## begin

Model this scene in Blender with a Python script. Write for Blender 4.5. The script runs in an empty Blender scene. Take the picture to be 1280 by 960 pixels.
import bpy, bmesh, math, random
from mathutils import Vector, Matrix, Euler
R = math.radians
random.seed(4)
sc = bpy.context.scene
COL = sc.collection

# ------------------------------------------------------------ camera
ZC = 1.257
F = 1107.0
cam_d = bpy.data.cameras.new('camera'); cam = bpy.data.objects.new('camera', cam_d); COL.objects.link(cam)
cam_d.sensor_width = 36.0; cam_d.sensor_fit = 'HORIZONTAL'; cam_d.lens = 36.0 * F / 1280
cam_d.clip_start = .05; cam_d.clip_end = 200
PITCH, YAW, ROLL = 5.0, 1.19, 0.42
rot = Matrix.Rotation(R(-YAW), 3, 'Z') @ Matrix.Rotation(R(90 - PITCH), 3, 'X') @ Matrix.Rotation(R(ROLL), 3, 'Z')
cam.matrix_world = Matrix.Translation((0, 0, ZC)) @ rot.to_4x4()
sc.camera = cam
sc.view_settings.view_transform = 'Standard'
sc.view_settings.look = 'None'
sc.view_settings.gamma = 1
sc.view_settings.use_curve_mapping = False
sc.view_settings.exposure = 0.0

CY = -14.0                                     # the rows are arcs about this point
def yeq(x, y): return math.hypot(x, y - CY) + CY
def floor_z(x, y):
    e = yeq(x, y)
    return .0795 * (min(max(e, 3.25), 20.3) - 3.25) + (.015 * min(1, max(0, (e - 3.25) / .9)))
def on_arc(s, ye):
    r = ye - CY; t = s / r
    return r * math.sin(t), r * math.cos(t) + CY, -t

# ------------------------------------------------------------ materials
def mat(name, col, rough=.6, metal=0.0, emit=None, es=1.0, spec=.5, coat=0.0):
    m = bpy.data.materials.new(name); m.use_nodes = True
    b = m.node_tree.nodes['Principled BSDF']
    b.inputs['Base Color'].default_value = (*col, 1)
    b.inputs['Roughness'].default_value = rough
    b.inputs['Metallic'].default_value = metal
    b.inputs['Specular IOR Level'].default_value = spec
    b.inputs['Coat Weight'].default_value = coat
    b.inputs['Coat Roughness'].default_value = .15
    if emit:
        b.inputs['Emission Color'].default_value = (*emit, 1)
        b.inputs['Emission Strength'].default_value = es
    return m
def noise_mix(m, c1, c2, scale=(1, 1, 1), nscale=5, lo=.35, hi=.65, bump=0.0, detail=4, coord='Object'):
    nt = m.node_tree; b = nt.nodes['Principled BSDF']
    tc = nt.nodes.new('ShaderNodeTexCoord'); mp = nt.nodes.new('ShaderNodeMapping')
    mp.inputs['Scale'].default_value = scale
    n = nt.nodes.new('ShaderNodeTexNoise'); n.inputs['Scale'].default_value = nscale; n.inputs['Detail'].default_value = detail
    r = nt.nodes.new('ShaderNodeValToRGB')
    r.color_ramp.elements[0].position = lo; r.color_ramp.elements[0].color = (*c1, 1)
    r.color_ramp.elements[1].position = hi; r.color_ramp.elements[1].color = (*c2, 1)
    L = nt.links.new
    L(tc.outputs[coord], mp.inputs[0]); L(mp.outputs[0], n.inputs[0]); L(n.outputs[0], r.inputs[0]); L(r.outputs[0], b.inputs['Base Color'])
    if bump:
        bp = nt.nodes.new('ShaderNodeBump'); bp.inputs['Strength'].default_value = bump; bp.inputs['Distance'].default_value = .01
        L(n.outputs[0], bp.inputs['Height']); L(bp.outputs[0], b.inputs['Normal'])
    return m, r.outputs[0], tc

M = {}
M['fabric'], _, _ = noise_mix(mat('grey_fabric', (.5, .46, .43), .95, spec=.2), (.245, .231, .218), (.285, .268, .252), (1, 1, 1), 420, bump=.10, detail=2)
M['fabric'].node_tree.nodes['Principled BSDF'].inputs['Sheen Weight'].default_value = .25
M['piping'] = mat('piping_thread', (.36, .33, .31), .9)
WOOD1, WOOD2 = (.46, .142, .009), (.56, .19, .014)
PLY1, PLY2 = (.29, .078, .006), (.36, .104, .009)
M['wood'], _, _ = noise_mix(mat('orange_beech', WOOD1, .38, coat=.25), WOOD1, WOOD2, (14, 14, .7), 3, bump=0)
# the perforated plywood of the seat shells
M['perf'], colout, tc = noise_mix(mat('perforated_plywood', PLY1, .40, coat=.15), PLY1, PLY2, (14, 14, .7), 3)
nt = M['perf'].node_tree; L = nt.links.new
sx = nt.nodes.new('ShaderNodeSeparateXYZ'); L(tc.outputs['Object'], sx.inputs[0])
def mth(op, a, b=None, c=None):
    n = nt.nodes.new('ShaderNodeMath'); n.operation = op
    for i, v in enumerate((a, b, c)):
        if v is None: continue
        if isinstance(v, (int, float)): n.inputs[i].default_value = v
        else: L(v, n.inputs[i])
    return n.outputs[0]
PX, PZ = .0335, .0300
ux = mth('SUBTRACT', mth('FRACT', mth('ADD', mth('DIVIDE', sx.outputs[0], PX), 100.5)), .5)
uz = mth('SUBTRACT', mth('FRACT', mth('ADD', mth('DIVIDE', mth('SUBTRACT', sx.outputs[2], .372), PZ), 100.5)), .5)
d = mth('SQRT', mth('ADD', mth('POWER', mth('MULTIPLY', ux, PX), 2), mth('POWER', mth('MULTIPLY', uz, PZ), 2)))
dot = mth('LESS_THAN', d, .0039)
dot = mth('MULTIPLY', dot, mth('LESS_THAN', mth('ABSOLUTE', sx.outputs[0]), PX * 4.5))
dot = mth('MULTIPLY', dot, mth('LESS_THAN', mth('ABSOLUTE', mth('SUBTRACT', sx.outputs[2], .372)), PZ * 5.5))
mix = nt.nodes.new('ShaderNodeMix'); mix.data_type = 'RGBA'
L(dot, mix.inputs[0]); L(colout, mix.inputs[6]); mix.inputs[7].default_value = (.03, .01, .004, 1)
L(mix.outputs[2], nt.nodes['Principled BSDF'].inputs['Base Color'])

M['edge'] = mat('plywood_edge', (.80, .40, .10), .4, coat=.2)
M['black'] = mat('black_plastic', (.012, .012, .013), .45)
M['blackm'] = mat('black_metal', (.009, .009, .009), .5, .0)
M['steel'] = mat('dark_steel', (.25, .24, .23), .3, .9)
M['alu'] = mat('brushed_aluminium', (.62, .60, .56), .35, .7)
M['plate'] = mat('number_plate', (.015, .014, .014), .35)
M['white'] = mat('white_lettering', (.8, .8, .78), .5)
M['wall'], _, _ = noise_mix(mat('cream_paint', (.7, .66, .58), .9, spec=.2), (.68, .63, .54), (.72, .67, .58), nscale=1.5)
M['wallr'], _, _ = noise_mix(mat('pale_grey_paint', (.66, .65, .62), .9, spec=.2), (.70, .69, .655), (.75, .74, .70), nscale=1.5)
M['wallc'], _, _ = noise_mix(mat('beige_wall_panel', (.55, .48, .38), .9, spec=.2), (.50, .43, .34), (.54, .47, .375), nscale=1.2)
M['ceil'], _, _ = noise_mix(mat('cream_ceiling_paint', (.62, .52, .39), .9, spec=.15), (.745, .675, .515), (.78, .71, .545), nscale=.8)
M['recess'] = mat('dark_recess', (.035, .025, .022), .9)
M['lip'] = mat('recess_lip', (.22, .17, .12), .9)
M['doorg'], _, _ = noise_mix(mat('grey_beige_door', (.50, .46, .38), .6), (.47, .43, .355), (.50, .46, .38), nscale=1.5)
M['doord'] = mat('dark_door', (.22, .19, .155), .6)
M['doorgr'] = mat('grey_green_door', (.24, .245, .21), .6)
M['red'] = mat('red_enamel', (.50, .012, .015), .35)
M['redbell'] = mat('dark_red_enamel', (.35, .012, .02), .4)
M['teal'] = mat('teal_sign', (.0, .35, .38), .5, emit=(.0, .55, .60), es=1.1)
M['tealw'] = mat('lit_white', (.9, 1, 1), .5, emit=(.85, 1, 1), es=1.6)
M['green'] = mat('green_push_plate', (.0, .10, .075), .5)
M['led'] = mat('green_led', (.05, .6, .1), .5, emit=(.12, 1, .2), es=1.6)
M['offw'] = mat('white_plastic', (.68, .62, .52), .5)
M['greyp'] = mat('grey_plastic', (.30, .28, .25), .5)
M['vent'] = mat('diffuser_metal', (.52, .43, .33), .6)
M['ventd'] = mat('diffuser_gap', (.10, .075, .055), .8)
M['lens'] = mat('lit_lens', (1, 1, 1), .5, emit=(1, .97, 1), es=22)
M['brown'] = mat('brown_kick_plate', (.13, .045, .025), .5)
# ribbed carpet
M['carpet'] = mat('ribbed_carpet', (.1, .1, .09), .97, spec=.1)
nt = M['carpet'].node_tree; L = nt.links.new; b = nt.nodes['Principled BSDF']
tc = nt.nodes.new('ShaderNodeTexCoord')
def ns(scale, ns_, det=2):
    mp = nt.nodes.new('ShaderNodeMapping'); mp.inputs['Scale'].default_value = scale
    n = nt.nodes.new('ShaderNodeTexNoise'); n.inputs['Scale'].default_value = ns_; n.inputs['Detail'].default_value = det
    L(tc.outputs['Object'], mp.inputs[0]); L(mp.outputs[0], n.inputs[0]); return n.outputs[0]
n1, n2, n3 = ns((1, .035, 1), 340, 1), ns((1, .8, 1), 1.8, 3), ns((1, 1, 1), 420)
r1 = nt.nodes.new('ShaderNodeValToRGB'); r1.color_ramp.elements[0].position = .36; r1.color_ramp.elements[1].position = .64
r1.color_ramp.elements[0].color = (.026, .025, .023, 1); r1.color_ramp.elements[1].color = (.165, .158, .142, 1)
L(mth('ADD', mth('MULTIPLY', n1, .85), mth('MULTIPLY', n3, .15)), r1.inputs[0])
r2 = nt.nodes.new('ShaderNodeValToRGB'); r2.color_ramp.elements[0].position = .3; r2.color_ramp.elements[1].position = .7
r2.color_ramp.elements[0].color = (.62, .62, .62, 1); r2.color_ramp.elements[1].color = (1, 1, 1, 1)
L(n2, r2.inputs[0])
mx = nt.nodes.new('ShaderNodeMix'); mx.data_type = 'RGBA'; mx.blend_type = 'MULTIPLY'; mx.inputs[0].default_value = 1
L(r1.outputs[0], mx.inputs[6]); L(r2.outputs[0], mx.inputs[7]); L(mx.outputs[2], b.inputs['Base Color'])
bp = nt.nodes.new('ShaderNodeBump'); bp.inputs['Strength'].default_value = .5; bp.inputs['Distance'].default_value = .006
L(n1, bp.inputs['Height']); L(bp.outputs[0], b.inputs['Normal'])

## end

> _Goal_
Identify each line containing the string "Base" and copy it out.

> _Full response_
    b.inputs['Base Color'].default_value = (*col, 1)
    L(tc.outputs[coord], mp.inputs[0]); L(mp.outputs[0], n.inputs[0]); L(n.outputs[0], r.inputs[0]); L(r.outputs[0], b.inputs['Base Color'])
L(mix.outputs[2], nt.nodes['Principled BSDF'].inputs['Base Color'])
L(r1.outputs[0], mx.inputs[6]); L(r2.outputs[0], mx.inputs[7]); L(mx.outputs[2], b.inputs['Base Color'])